In gioco non ci sono solo seggi comunali o parlamentari, ma l’equilibrio instabile di una nazione divisa tra due dinastie rivali: quella del presidente Ferdinand Marcos e della vicepresidente Sara Duterte, ora sotto impeachment.
A infiammare la campagna elettorale è stato proprio lo scontro tra i due ex alleati. La frattura, esplosa a febbraio, ha visto la vicepresidente accusata di “crimini gravi”, tra cui corruzione e — secondo i suoi detrattori — un presunto piano per assassinare il presidente.
Un mese dopo, un altro colpo di scena: Rodrigo Duterte, padre di Sara ed ex presidente, è stato arrestato e trasferito alla Corte penale internazionale per rispondere delle stragi compiute durante la sua guerra alla droga.
Ma è il Senato il vero campo di battaglia. I 12 senatori che saranno eletti oggi costituiranno metà della giuria nel processo di impeachment previsto per luglio.
E per sopravvivere politicamente, Sara Duterte dovrà strappare almeno 9 voti su 24. In caso contrario, potrebbe dire addio a qualsiasi sogno di presidenza nel 2028.
Un voto cruciale, un paese spaccato e una resa dei conti tra eredi di due dei cognomi più ingombranti della storia recente delle Filippine. Non è solo un’elezione: è una sentenza sul futuro.
Cina e Stati Uniti
li Stati Uniti e la Cina hanno annunciato la creazione di un “meccanismo di consultazione” per affrontare le tensioni commerciali.

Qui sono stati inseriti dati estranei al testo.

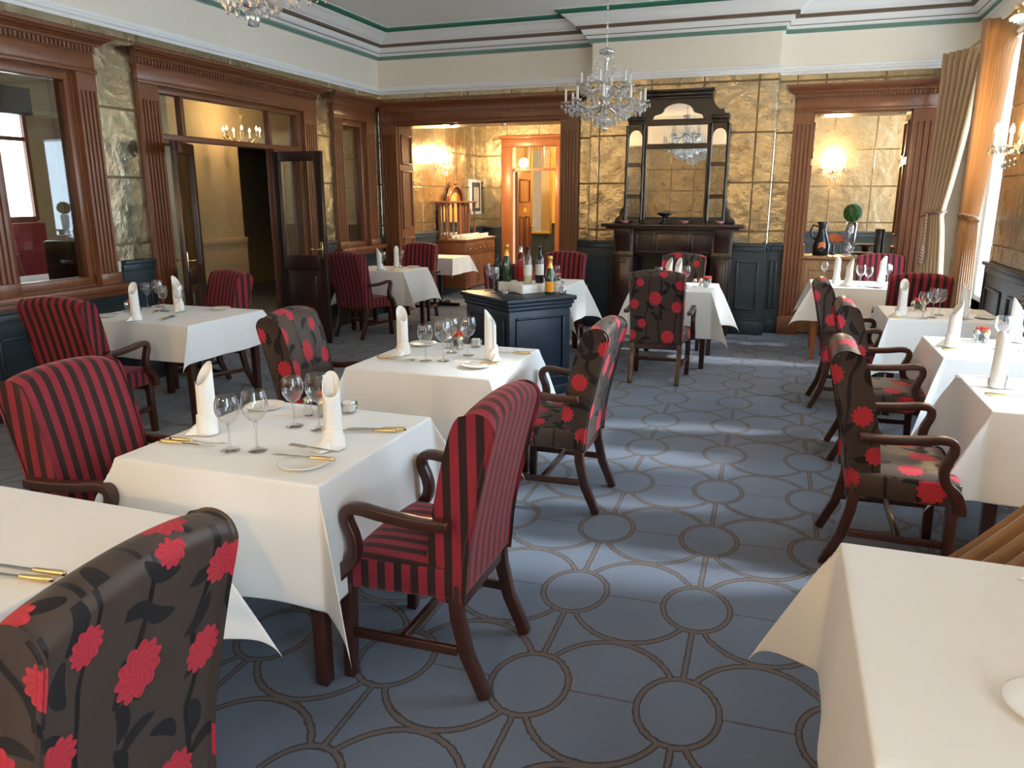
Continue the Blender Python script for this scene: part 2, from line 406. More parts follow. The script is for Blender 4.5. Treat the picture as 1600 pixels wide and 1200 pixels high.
    nt.links.new(col, b.inputs['Base Color'])
    nt.links.new(mth(nt, 'MULTIPLY_ADD', mth(nt, 'MAXIMUM', leaf, flower), .3, .42), b.inputs['Roughness'])
    b.inputs['Sheen Weight'].default_value = .05; b.inputs['Specular IOR Level'].default_value = .35
    bump(nt, b, mth(nt, 'MAXIMUM', leaf, flower), .2, .003)
    return m
M['floral'] = floral()
def ropemat():
    m, nt, b = newmat('twisted_rope'); v = objco(nt)
    w = N(nt, 'ShaderNodeTexWave'); w.inputs['Scale'].default_value = 18; w.bands_direction = 'DIAGONAL'; nt.links.new(v, w.inputs[0])
    nt.links.new(mix(nt, mth(nt, 'GREATER_THAN', w.outputs['Fac'], .5), (.45, .33, .22), (.20, .07, .06)), b.inputs['Base Color']); b.inputs['Roughness'].default_value = .8
    return m
M['rope'] = ropemat()

# ================================================================== THE ROOM
XL = -5.3; YB = 9.65; YF = 9.42; YREAR = -2.7; ZC = 3.68; BX0, BX1 = -2.31, -0.2; YBK = 13.35; YW = 10.05
RAIL = 2.93; DADO = 1.07
fl = MB().grid(1, 1, lambda a, b: (-9.7 + a * 11.7, -2.9 + b * 19.4, 0)).build('floor', M['carpet'])
struct(fl, 'blue grey carpet with brown interlocking ring pattern', 'floor')
ce = MB().box(-9.7, XR + .4, -2.9, 16.5, ZC, ZC + .12).build('ceiling', M['ceil'])
struct(ce, 'plain pale grey ceiling', 'ceiling')
FL = Fr((XL, 0), (0, 1), (1, 0))            # left wall: u = y, out = +x
FB = Fr((0, YB), (1, 0), (0, -1))           # back wall recesses: u = x, out = -y
FBR = Fr((0, YF), (1, 0), (0, -1))          # chimney breast
FR = Fr((XR, 0), (0, 1), (-1, 0))           # right wall
FA = Fr((0, YBK), (1, 0), (0, -1))          # far wall of the back room
def wall(name, fr, u0, u1, holes, mat, label, th=.15, zt=ZC, z0=0):
    """wall with rectangular holes (u0,u1,z0,z1), front at d=0"""
    mb = MB(); us = sorted(set([u0, u1] + [h[0] for h in holes] + [h[1] for h in holes]))
    for a, b in zip(us, us[1:]):
        hs = sorted([(h[2], h[3]) for h in holes if h[0] < (a + b) / 2 < h[1]]); z = z0
        for h0, h1 in hs:
            if h0 > z + 1e-4: mb.box(a, b, -th, 0, z, h0, fr)
            z = h1
        if z < zt - 1e-4: mb.box(a, b, -th, 0, z, zt, fr)
    return struct(mb.build(name, mat), label, 'wall')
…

Lo ha dichiarato il vicepremier cinese He Lifeng dopo colloqui riservati a Ginevra con il segretario al Tesoro USA Scott Bessent e il rappresentante per il Commercio Jamieson Greer.
Il meccanismo – ha spiegato Li Chenggang, rappresentante cinese per il commercio internazionale – servirà per avviare “scambi regolari e irregolari” su questioni commerciali, con l’obiettivo dichiarato di raffreddare le frizioni.
Dopo anni di dazi, accuse incrociate di dumping, spionaggio industriale e blocchi tecnologici, Washington e Pechino tentano di parlarsi di nuovo.
Ma dietro l’eufemismo “meccanismo di consultazione” c’è poco di vincolante: niente intese su tariffe o investimenti, solo l’impegno a dialogare.
Insomma, non proprio un’alleanza strategica, ma almeno si è passati dalla guerra commerciale al “ci sentiamo ogni tanto”.